A new supply of liquidity into the equity market, along with the increased interest of funds in buying shares, has led to 91.9 percent surge in TSE’s weekly trade volume, SENA reported.
Close to 3.5 billion shares changed hands valued at 5.571 billion rials in the week that ended Oct. 1, demonstrating 17.1 percent increase in value compared to last week.
Recording a single uptrend day, the equity market’s benchmark failed to shift the persistent downward trend, as TEDPIX lost 147 points or 0.21 percent to remain stuck in the red territory.
The TEDPIX has been grappling with a persistent downtrend during the past six months, as it plunged 7,375 points or 9.3 percent within 129 working days from the beginning of the year (March) until October 1.

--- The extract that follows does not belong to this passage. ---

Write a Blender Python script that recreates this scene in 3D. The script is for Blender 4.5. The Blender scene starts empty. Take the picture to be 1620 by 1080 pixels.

According to the TSE website, the first market index was down 229 points or 0.43 percent to 52,501. The free floating index dipped 365 points or 0.45 percent to 80,634.8. The industry index also plummeted 34 points or 0.06 percent to 60,827.5. The financial index lost some value as it slumped 1,464 points or 1.13 percent to 127,879.9. The blue chip index stood in red, like most other major indices, losing 23 points or 0.7 to finish the week at 3,282.2.
The second market index, which is a major performance indicator at the TSE, was an exception as it rose 470 points or 0.33 percent to 142,667.5.
Fixed rate bonds traded over the week recorded a tepid growth, with the total value of their trade reaching 465 billion rials to record a 43.1 rise compared to last week.
Most investors are studying the high yield stocks in the equity market, while unsettled investors have already suffered big losses due to the current downward trend.
A new report released by the TSE indicates that investors’ taste has changed as they are becoming more reluctant to the once popular industries listed at the TSE, while now they have become more open toward investing in small industries. Various contributors motivate investors to move their money in different directions. Among the top 10 listed firms at the TSE, considering the value of the trade, are 8 companies in chemical, mining, metal and petroleum. Currently these sectors are struggling with global fluctuations of raw materials and currencies.
This tendency causes them to suffer from unprecedented volatilities, which have somehow left a negative impact on their earnings potential, so the companies have failed to meet market expectations on their earnings.
The current stagflation in the raw materials market, and its downtrend contributed the most to the net profit of these companies. Besides, the short term anticipation demonstrates stability for the currencies market and has trimmed the expectations on the earnings of these industries.
It should be noted that these companies are a challenge for the stock market and, therefore, an unexpected change in the value of their shares will result in the bearish trend’s persistence at the equity market. This would also have a long-term impact on both the value and the volume of trading in the market.
However, the change in investors’ mood, i.e. their tendency to invest in small industries, has helped these industries to grow and has convinced nervous investors to pay special attention to the small firms listed at the TSE.
The government, in collaboration with the Securities and Exchange Organization, is determined to bolster the capital market by providing extra funds for the industries. For now, small companies can reap the benefit from this move, but the leading industries would still have to face global market fluctuations.